First, quantum physics ruined our week by demonstrating that things as they are depend to some degree on observation of those things. From Heisenberg’s Uncertainty Principle (“you can only know how fast something is going or where it is, not both”) to Schroedinger’s Cat (“that cat in the box is both/neither alive and/nor dead until you open up the box and take a look”) quantum physics does its best to screw up the idea of an objective universe.

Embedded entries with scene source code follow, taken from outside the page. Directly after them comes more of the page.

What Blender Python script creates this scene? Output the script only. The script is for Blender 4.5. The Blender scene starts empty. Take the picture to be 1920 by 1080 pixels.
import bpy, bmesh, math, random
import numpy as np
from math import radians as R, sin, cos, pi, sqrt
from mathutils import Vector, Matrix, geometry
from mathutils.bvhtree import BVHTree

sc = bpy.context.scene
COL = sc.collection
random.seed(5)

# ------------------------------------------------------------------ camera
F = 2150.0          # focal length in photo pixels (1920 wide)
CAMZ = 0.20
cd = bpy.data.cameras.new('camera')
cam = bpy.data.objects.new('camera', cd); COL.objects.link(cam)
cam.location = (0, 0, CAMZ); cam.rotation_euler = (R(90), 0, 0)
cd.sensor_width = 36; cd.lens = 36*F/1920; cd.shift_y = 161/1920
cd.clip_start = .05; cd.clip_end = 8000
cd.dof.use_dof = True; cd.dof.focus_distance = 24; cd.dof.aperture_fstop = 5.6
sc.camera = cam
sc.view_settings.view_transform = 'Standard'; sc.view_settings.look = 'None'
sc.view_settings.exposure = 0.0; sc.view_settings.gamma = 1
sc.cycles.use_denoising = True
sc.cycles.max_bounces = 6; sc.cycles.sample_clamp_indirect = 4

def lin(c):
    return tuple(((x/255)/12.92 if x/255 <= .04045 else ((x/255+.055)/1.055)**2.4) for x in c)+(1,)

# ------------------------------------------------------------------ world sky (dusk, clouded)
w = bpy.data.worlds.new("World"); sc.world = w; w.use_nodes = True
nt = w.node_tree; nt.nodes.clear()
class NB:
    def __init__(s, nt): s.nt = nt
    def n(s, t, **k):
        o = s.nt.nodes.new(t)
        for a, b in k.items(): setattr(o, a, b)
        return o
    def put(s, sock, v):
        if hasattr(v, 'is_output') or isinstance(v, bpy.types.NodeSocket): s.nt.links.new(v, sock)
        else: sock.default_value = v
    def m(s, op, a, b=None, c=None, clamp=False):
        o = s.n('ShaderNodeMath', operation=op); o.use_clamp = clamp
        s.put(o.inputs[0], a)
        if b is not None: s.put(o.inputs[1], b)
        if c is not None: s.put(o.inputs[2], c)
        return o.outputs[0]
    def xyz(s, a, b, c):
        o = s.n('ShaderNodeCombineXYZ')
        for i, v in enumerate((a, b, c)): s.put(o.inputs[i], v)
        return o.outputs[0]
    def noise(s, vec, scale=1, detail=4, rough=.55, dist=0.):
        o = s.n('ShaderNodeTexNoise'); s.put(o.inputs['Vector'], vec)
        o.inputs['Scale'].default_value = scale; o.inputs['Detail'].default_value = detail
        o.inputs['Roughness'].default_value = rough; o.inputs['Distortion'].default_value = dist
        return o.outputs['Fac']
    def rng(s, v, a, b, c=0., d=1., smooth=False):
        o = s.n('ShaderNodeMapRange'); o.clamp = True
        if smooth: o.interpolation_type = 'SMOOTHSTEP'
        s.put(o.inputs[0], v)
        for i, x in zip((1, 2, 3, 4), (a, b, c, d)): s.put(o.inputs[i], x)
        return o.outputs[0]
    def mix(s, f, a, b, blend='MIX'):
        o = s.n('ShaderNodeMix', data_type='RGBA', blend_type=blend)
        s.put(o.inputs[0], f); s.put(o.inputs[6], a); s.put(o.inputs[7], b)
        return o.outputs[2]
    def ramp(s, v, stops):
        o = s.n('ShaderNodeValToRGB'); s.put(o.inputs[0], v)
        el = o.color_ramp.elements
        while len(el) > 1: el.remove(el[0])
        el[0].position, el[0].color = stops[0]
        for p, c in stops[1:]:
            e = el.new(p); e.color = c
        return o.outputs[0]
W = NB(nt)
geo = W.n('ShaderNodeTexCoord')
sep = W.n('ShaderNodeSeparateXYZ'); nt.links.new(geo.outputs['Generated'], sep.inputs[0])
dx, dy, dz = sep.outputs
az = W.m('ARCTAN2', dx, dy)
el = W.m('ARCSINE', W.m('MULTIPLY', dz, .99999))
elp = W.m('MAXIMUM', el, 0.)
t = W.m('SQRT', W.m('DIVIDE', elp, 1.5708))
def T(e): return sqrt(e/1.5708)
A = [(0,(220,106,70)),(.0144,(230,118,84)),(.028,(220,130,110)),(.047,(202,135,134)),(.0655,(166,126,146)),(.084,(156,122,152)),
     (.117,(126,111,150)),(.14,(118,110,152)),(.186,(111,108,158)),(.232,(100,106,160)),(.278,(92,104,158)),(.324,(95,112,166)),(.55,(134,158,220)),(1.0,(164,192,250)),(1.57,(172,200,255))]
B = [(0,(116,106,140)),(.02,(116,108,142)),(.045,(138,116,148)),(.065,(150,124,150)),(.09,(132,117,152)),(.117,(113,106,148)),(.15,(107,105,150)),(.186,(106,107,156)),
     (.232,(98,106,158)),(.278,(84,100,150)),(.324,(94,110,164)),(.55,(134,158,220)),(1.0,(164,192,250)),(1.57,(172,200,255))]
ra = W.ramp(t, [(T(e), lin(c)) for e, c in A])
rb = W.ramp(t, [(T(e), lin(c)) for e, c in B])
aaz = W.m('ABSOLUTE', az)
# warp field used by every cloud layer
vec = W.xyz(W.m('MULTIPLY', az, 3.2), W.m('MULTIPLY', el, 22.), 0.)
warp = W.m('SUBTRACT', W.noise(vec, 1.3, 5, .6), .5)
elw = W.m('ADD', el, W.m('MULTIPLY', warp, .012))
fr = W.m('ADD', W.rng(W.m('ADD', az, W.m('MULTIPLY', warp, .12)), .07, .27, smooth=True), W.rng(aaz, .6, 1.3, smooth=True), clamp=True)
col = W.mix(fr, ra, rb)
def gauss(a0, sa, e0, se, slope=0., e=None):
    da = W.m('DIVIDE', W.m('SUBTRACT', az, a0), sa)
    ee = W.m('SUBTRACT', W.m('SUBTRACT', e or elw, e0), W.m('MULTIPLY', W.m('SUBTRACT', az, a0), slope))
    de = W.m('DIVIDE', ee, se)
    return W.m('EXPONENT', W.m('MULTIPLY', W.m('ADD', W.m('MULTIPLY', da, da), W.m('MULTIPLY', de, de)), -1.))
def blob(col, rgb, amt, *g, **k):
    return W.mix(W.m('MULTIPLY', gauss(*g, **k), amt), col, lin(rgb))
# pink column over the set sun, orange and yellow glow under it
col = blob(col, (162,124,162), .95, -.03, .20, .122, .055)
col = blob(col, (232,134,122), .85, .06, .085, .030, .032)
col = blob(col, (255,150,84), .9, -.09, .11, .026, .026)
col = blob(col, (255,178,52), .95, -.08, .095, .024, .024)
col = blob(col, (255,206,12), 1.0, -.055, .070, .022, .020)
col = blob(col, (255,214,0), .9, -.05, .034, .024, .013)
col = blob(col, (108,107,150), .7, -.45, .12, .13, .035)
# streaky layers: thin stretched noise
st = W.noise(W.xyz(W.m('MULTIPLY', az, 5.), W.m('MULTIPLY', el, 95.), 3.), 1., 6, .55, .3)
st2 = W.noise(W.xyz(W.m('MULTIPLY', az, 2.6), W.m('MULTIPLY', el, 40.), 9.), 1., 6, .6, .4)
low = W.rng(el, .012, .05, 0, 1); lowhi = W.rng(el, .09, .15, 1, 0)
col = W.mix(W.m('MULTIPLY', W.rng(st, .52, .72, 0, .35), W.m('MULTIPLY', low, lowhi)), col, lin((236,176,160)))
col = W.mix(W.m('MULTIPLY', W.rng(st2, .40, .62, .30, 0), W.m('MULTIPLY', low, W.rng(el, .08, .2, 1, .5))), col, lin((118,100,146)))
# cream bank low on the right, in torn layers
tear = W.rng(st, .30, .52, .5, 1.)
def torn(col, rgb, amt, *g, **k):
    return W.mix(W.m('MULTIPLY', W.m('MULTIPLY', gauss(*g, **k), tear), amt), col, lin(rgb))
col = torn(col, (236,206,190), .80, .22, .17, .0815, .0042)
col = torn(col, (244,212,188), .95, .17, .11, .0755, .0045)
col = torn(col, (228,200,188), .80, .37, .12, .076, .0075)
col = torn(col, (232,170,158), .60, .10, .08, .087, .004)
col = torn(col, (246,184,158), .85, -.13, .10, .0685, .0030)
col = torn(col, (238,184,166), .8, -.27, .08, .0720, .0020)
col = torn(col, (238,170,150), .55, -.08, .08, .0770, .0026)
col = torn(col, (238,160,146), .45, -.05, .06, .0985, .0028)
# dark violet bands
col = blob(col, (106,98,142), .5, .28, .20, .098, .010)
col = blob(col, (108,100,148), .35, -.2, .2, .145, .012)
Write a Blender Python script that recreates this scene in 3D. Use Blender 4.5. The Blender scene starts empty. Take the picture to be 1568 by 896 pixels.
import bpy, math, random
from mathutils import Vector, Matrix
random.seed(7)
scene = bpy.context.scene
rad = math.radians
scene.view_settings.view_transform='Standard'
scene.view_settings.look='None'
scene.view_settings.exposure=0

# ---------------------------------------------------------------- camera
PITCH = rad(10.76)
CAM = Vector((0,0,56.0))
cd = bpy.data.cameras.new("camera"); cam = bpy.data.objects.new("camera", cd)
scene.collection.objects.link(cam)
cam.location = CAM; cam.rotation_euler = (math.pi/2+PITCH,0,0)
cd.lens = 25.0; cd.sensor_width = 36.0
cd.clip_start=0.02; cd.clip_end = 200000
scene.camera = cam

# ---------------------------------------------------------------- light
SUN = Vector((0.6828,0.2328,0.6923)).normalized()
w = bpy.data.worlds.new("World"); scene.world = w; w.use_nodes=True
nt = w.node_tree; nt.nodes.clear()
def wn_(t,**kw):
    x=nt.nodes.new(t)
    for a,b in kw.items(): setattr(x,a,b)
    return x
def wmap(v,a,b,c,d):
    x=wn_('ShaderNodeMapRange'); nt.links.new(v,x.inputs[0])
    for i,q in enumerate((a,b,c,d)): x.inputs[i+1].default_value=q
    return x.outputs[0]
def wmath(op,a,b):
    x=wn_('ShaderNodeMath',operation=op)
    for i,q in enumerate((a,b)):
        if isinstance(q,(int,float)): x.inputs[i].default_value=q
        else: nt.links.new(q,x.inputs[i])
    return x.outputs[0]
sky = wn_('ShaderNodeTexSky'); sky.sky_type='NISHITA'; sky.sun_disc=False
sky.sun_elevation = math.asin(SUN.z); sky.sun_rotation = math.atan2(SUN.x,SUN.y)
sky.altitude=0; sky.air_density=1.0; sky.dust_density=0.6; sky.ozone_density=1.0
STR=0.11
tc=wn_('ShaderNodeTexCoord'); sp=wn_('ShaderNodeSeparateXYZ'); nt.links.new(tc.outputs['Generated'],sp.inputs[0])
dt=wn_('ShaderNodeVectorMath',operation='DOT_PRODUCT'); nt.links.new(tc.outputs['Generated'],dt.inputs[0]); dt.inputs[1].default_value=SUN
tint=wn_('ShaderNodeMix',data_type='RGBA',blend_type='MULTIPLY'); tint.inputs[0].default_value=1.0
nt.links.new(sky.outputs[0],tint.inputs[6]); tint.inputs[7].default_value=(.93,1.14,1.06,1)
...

While discovery of this highly subjective condition is decades old, recent research seems to push things further down the path of subjectivity by suggesting what might be thought of as an understandable extension of a universe that behaves this way. New research suggests the universe not only is or is not a certain way depending on whether it is under observation, it also has undergone significant changes in its volume and mass due to the very quantum effects of observation. Just looking at stuff is wiping out stuff and shortening the life of the universe. From the Telegraph’s coverage of a New Scientist story:
New Scientist reports a worrying new variant as the cosmologists claim that astronomers may have provided evidence that the universe may ultimately decay by observing dark energy, a mysterious anti gravity force which is thought to be speeding up the expansion of the cosmos.
The damaging allegations are made by Profs Lawrence Krauss of Case Western Reserve University in Cleveland, Ohio, and James Dent of Vanderbilt University, Nashville, who suggest that by making this observation in 1998 we may have determined that the cosmos is in a state when it was more likely to end. “Incredible as it seems, our detection of the dark energy may provide evidence that the universe will ultimately decay,” says Prof Krauss.
What must be done is clear: in order to save the universe from our pernicious attempts to understand it, we must burn every observatory and library to the ground and remove the destructive force of science from our lives forever. Start by voting Republican.